La vosta particolarità è che siete un duo composto in pratica da due cantautori. Raramente fraseggiate a due voci. O scrivete a quattro mani. Come ve lo spiegate? È vero, è un’alchimia a cui noi spesso riflettiamo: ci siamo incontrati diversi anni fa, musicando delle strofe in vernacolo ed è nata questa magia. È una cosa strana in effetti, noi si fa “all’amore” con la musica sul palco, ed è vero, la nostra formula piace anche se è atipica. Oddio, ci piacerebbe guardare a noi come si è guardato al duo Dalla e De Gregori, giusto per spararla (risate, ndr). Due belle ghigne tutti e due…

È Natale: scelgo di regalare un vostro disco e mi avanzano i soldi per aggiungere un disco al vosto “Vestiti leggeri”. Cosa mi consigliate? Sicuramente o un disco di Dalla oppure uno di Gianmaria Testa. Anche se adoriamo, avendoci lavorato insieme, Dario Brunori.

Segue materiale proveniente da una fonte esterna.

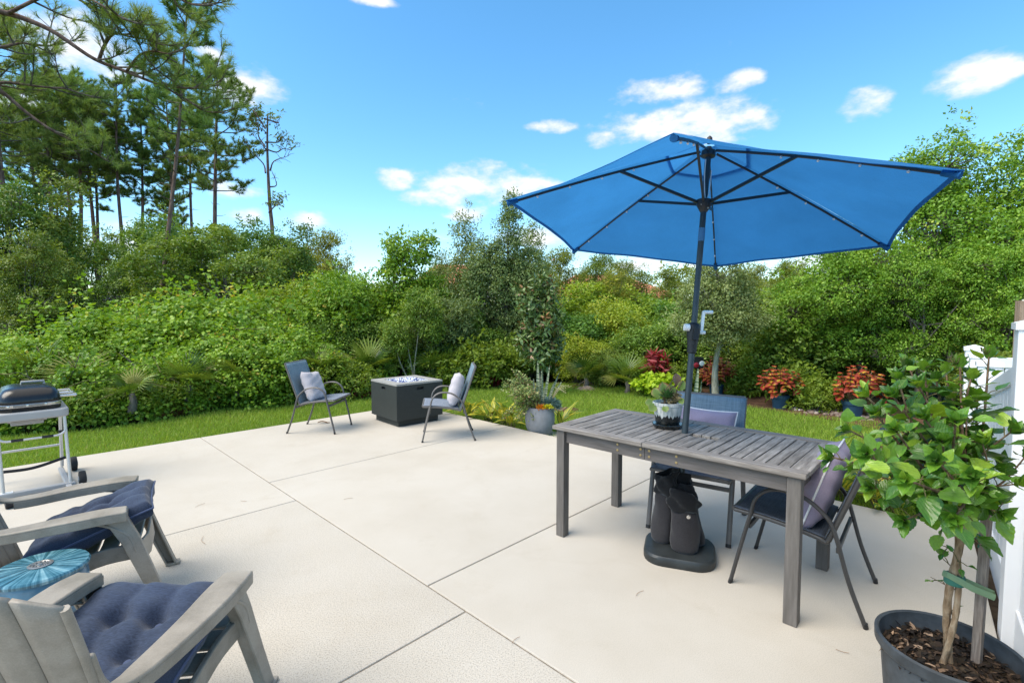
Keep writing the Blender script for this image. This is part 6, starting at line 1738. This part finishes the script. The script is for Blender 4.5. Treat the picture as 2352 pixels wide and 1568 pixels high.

Sempre sui vostri dischi: a chi regalareste il pacchetto della vostra discografia? Ad una persona cattiva, anche se sembriamo due bambini in questa risposta. Per fargli capire che il mondo è pieno di tanti sentimenti belli. Per redimerlo forse? Boh! Ah, poi sicuramente ad un regista: Ettore Scola. “Una giornata particolare” è un film che ci ha segnato.

Lascio i due Gatti andare riflettendo sull’espressione “due belle ghigne” e mi domando “O che vordì? Che diono questi?”. Mi son messo a pensare in pisano. Potere della musica? Forse. Bravi gatti.